Zad Moultaka a trouvé un thème de composition en ralentissant la voix du poète syrien. (Photo A. Pequin)
Pour Zad Moultaka, c’est une voix profonde qu’il faut faire entendre comme un acte de résistance. Le titre, lui, s’est imposé à la fin. Zad Moultaka avait d’abord songé à «Traverser». Le charisme d’Adonis lui a fait changer d’idée. «Passion» comme on dit oratorio ou opéra. Passion, comme la Passion selon Marie, une pièce chantée en syriaque qu’il avait créée en 2012. «Je souhaitais amener notre modernité vers des racines anciennes», souligne-t-il. Il avait trouvé un chrétien de Syrie susceptible de lui traduire en araméen les textes de Céline, Rilke… Mais à la veille du rendez-vous, le contact est perdu avec le précieux traducteur dans un pays dans la tourmente. Le Libanais a alors mis les textes entre les mains des Amis du Syriaque à Beyrouth. Le compositeur œuvre à faire s’entrecroiser les fondamentaux de l’écriture contemporaine occidentale et les caractères spécifiques de la musique arabe…
Rares sont les expériences musicales qui ont accompagné la poésie d’Adonis. Le poète, spectateur de sa Passion à Marseille et bien sûr jeudi à Grenoble (un débat est également programmé à 19 heures), souligne le côté «polyphonique» de ses textes difficilement adaptable.
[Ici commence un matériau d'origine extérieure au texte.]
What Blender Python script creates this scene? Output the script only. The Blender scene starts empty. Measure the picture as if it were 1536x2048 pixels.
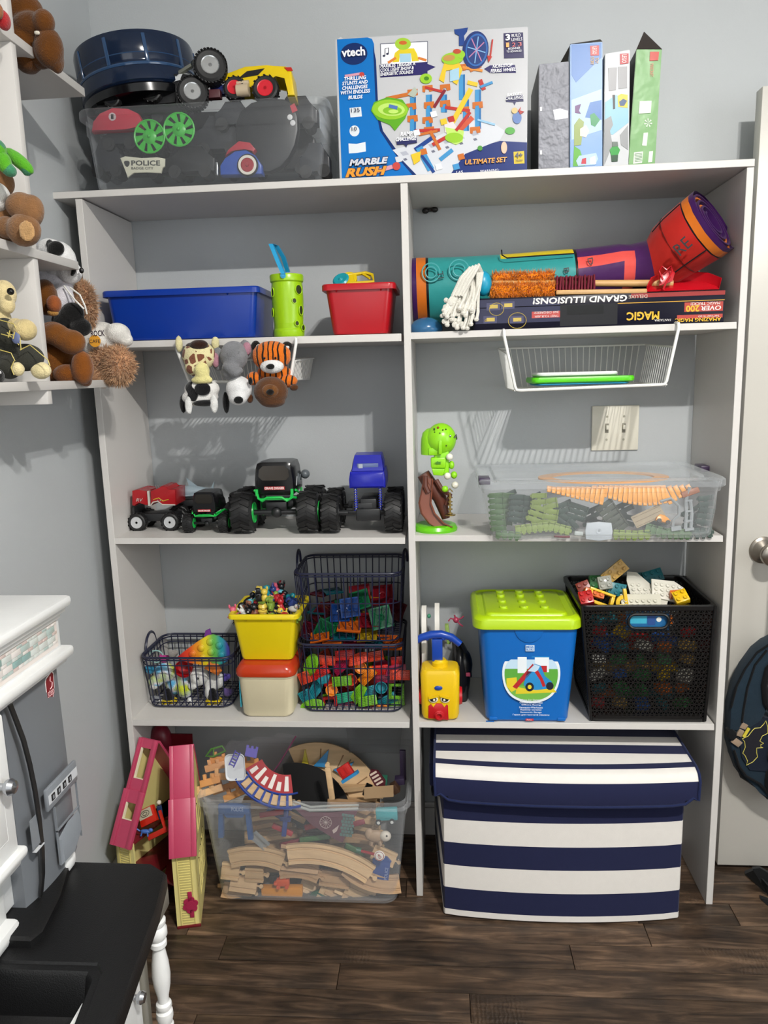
import bpy, bmesh, math, random
from mathutils import Vector as V, Matrix
C = bpy.context.scene
COL = C.collection
PI = math.pi
sin, cos = math.sin, math.cos
# ------------------------------------------------------------------ camera
FPX = 1520.35
CP = V((0.0952, -1.7544, 1.3311))
CR = V((0.99661436, 0.07795654, -0.02612635)).normalized()
CF = V((-0.08139168, 0.9804007, -0.17941535)).normalized()
CU = CR.cross(CF)
cd = bpy.data.cameras.new('camera')
cam = bpy.data.objects.new('camera', cd)
COL.objects.link(cam)
cd.sensor_fit = 'HORIZONTAL'; cd.sensor_width = 36.0; cd.lens = FPX / 1536 * 36
cd.clip_start = 0.02
cam.matrix_world = Matrix(((CR.x, CU.x, -CF.x, CP.x), (CR.y, CU.y, -CF.y, CP.y), (CR.z, CU.z, -CF.z, CP.z), (0, 0, 0, 1)))
C.camera = cam
# ------------------------------------------------------------------ light
w = bpy.data.worlds.new('world'); C.world = w; w.use_nodes = True
w.node_tree.nodes['Background'].inputs[0].default_value = (.8, .86, 1, 1)
w.node_tree.nodes['Background'].inputs[1].default_value = .05
for lx, ly, lz in ((.80, -1.79, 2.565), (.685, -1.84, 2.585)):      # the two bulbs of the ceiling lamp: bare glow plus the shade's downward throw
    for kind, e in (('POINT', 6), ('AREA', 7.4)):
        ld = bpy.data.lights.new('ceiling_bulb', kind); ld.energy = e; ld.color = (1, .97, .925)
        if kind == 'POINT': ld.shadow_soft_size = .022
        else: ld.shape = 'DISK'; ld.size = .05
        lo = bpy.data.objects.new('ceiling_bulb', ld); lo.location = (lx, ly, lz); COL.objects.link(lo)
for loc, rot, e in (((2.27, -2.0, 1.5), (PI / 2, 0, PI / 2), 5.5), ((-.35, -3.26, 1.6), (PI / 2, 0, 0), 2.2)):     # unseen soft fill lights, added behind and beside the camera to even the walls
    ld = bpy.data.lights.new('added_fill_light', 'AREA'); ld.shape = 'RECTANGLE'; ld.size = 1.3; ld.size_y = 1.3; ld.energy = e; ld.color = (.95, .975, 1)
    lo = bpy.data.objects.new('added_fill_light', ld); lo.location = loc; lo.rotation_euler = rot; COL.objects.link(lo)
C.view_settings.view_transform = 'Standard'; C.view_settings.look = 'None'
C.view_settings.gamma = 1; C.view_settings.use_curve_mapping = False
C.view_settings.exposure = 2.02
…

Ce soir-là, l’exilé de Qassabine depuis 1956 évoque l’utilité de la poésie, comme une vision du monde : «Héraclite disait : « On ne traverse pas la même rivière deux fois. » C’est l’essence même de la poésie : ne pas voir les choses deux fois de la même manière.»
Judas.
Militant, celui qui a publié en novembre Violence et islam (entretiens avec Houria Abdelouahed, Seuil) interroge le sens du mot peuple, critique le soutien de la France à des pays obscurantistes, l’inertie face à la guerre en Syrie. «Tout un peuple a été détruit, qui a parlé ?» demande Adonis. «On est en train de perdre notre mémoire à tous. On détruit le début de notre civilisation : personne ne fait rien», renchérit Zad Moultaka. Celui-ci a en projet une troisième passion, celle de Judas cette fois, un oratorio pour contre-ténor et dispositif électro-acoustique. Une vision de Judas comme un homme perdu, submergé par le doute. Le compositeur creuse une forme d’expression très personnelle, réflexive, multiformes, musique chorale, musique de chambre, opéra, électro-acoustique… Sa création musicale se conçoit ouverte sur le monde et la diversité des cultures.
La Passion Adonis sera donnée pour la troisième fois jeudi (à 20 h 30, salle Messiaen) aux Détours de Babel, festival grenoblois qui a pour thème cette année «L’alter ego» (sous-titré «Les musiques de l’autre»). Brassant les genres et les styles, entre jazz et musique du monde, le festival poursuit un travail de fond sur l’enrichissement culturel qui peut s’opérer dans le croisement d’artistes de tous horizons. On pourra y voir se produire aussi le duo de musiciens iraniens Saied et Naghib Shanbehzadeh qui témoigne de la vitalité d’un héritage de musique de transe partagé par tout le golfe persique ou encore la joueuse de luth turc (le kemençe) Neva Ozgen en duo avec le chanteur et oudiste Güç Gülle, à l’intersection de la tradition ottomane et du jazz contemporain.